A photo that ran in The Suffolk Times captured the moment splendidly, showing an emotional Creighton being consoled by his smiling mother, Angela Smith.

During Creighton’s five seasons with the Porters, they went 86-20 and advanced at least as far as to a regional final each year.

But his basketball-playing days weren’t over. Creighton, the only male four-time winner in the 26-year history of Times/Review Newsgroup’s athlete of the year awards, went on to accept a full basketball scholarship from Franklin Pierce.

Creighton looked like a good fit for Franklin Pierce, but his connection to the Ravens didn’t last long. After starting all seven games that he played for Franklin Pierce, Creighton provided stunning news when he decided to leave the school during his freshman season. He said he was burned out. “I really don’t have the desire to play basketball any more,” he said.

Creighton’s departure from Franklin Pierce prompted puzzlement and speculation. Asked recently if he has given up on playing college basketball, Creighton, who currently lives in Riverhead and does security work for a ferry company, replied, “To be honest, I really have no idea.”
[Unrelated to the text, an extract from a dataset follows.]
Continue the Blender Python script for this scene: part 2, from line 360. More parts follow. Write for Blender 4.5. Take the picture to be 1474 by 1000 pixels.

Over the course of his career, Creighton was in the spotlight, under the microscope. His game performance was studied. When he left school, it made news.

Recently asked how he felt about being under such scrutiny, Creighton answered: “At times, I was just like enough is enough. Anybody who knows me, I’m not really a talkative guy like that.”

What may come as a surprise to some is that basketball isn’t Creighton’s favorite sport; football is. He played halfback and outside linebacker for the Porters in his freshman and junior years.

“He could have been, in my eyes, a better football player, than he was a basketball player,” said Shelby.

But what he did on the basketball court — and how he did it — will be talked about in Greenport for many years to come.

“I’m definitely proud of Ryan with his basketball career,” Shelby said. “I believe he handled it with grace and dignity. One of the most disappointing things to him was that he didn’t win a state championship, but definitely Ryan made me proud.”